A Just Transition to Net Zero

28 October 2021

By Karisija Kalvane

5 minute read

CPP joined a politics placement programme at the Social Mobility Foundation to provide young people with an overview of the work of a think tank and advice about building a career in the policy sector. As part of the programme and on the eve of COP26, students wrote blogs offering their important voices on the need for a just green transition. All the students produced outstanding contributions, three of which are published here.

With the effects of climate change taking headline after headline, the UK government has rightfully decided to take action along with many other countries that signed the Paris Agreement, but has this change come too late? To meet the UK’s demanding target of reducing emissions by 78% by 2035 compared to the 1990s, change must be done swiftly. We must first consider the effects on the wider populace, as failure to do so can only result in an increase in unemployment and poverty due to the rapidly changing job availability.

The plan of action:

To achieve net zero carbon emissions, many industries must switch to renewable energy sources that are more sustainable and do not contribute more greenhouse gases than necessary. These emissions will then be tackled with carbon removal technologies, such as direct air capture and carbon mineralization. The aim overall is to have an equal amount of carbon distribution and carbon removal, which will lower the Earth’s temperature to the agreed 1.5°C. The sectors that will face the most change is transport, energy supply and business. Statistics from the 2020 UK greenhouse gas emissions support this statement; transport contributes 97.2 metric tons; energy supply contributes 79 metric tons; business contributes 59.4 metric tons. These figures are an insightful fact to consider who in the UK will be most affected by the transition the net zero.

To accomplish this the government has increased its funding in legislations for net zero. This includes investing £390 million in hydrogen and low carbon technology to reduce industrial emissions, which has strong links to the business sector. £1 billion being given to develop new electric vehicles as well as £400 million to increase new charging infrastructure, which tackles the great contribution of carbon made by the transport sector. The government also aims to reduce the use of fossil fuels by driving the growth of low carbon hydrogen, planning to develop 5GW of low carbon hydrogen by 2030. This will be supported by the £240 million Net Zero Hydrogen fund. These are the key steps proposed by the Prime Minister to assure that net zero is met by 2050.


Despite the progressive nature of the legislation and goals, they will lead to numerous negative side effects. Many of these changes are to occur within this decade, rapidly, rather than a gradual growth. Looking into the future we would see the extinction of fossil fuel related industries, and the inability of some companies and small businesses that cannot meet the required demands of the government.
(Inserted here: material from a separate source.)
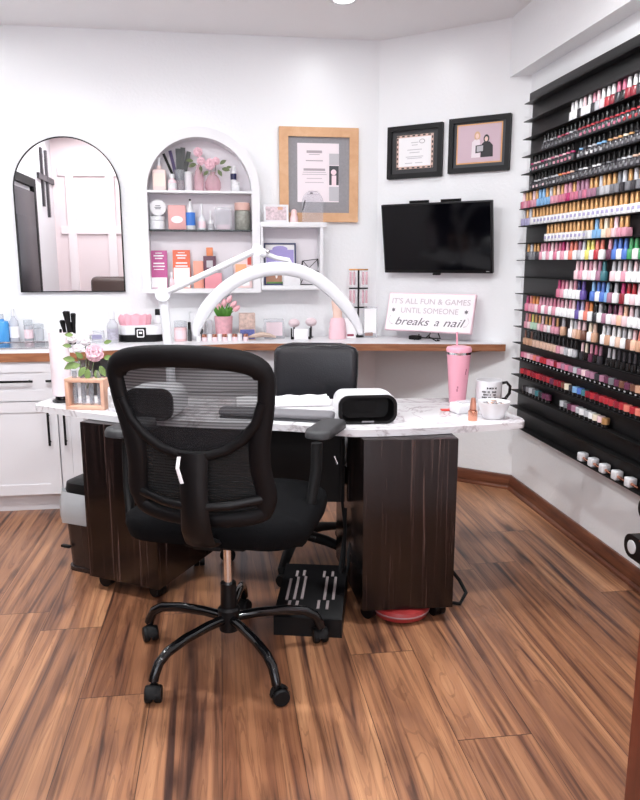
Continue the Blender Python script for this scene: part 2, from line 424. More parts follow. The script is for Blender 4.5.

Although investments are made into cleaner technologies it cannot be assumed that all businesses can attain them. Those that are able to develop may have fewer workers as a result of the adaptions. Overall, businesses will see a staggered development rate and those that own smaller, local businesses risk being left behind.

This will not only affect businesses but also the working class. If jobs are unable to be upskilled or reskilled to benefit the environmental transition then we are at risk of many jobs being lost. Not only that but as the majority of England’s population, they will be forced to adapt their lifestyles to decrease their carbon footprint. Compared to businesses that may have a much larger budget, the story for individuals is different - some may not be able to purchase an electric car and switch to cleaner energy, choosing instead to settle for cheaper alternatives.

The solution:

Being aware of the issues faced by the working class, especially those who are employed in unsustainable companies, to allow for the government to prepare in advance. It is certain that by 2030 we, due to the transition to net zero, will see an increase in unemployment. Some sectors such as the mining sector will also bear the brunt of this change. Therefore, to avoid this, the government should be active in creating new policies. One solution could be to update current job centres to provide additional services, such as collaborating with businesses to offer support in upskilling jobs and retain their workers. Those that do lose their job can get support to transition to newer jobs that were created as a result of the net zero transition, receiving classes so that they can adapt. This will be useful to prevent the rise of unemployment and not only offer help for the unemployed but for businesses to prevent the problem at the root.

Another solution can be to provide those with petrol and diesel cars an opportunity to receive an electric car cheaper if they turned in their own vehicles. The main issue with switching to electric is that they are less affordable than normal cars. To remedy this issue an exchange can be made where the electric car is made reasonable for working class families. The amount subtracted will depend on the quality of the car. The cars collected can then be upcycled and their parts used to further the production of electric cars and their charging stations.